DIRECTION.
Give back an exact copy of the lines from the start of the material through the line bearing "from mathutils import Vector, Matrix". Include both ends and nothing else.

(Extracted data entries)

────────

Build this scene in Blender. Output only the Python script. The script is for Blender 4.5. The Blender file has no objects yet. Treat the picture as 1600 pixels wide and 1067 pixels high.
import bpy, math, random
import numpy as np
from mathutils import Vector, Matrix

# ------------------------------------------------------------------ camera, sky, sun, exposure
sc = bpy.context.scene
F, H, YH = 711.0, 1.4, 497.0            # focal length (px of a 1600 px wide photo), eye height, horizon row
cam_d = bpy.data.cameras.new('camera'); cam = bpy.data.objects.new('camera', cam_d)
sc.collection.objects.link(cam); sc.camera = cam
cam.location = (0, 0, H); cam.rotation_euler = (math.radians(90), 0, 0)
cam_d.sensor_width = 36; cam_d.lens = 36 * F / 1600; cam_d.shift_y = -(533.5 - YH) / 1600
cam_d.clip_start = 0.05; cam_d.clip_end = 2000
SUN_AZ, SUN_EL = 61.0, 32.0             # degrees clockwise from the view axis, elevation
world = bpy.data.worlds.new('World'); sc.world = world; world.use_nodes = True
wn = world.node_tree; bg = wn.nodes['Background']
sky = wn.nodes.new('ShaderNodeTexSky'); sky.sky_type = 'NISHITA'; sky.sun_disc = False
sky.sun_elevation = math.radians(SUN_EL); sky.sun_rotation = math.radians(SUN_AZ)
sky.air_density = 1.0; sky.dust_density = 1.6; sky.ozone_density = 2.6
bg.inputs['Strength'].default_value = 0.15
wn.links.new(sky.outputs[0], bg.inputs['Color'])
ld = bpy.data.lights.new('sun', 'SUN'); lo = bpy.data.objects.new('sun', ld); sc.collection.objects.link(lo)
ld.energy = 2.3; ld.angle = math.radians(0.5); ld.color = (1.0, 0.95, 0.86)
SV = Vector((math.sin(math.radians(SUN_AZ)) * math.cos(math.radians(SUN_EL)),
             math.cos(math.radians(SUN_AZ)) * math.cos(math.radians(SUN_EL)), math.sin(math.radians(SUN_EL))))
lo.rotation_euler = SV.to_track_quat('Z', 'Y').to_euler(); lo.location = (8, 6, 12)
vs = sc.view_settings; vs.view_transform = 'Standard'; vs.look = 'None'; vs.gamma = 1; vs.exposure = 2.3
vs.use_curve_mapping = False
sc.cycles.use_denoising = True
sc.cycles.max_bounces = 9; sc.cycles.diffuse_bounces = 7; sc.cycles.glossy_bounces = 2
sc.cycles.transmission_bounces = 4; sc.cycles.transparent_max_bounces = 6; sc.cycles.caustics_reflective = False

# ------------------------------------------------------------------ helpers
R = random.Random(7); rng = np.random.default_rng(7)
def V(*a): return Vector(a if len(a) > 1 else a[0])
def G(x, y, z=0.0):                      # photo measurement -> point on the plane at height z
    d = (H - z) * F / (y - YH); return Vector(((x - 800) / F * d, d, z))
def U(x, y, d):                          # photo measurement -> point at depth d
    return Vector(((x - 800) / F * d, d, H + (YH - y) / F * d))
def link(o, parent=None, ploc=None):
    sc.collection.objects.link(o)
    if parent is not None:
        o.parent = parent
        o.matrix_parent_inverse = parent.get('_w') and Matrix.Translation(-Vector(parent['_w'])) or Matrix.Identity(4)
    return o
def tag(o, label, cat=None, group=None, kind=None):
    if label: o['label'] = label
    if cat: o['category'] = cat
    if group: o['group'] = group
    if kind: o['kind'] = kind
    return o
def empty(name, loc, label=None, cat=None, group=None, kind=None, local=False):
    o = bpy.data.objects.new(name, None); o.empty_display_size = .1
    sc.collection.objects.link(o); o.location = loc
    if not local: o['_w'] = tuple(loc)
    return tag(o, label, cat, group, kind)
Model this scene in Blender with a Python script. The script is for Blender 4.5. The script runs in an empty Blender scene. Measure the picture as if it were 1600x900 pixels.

────────

PROBLEM SOLUTION.
Build this scene in Blender. Output only the Python script. The script is for Blender 4.5. The Blender file has no objects yet. Treat the picture as 1600 pixels wide and 1067 pixels high.
import bpy, math, random
import numpy as np
from mathutils import Vector, Matrix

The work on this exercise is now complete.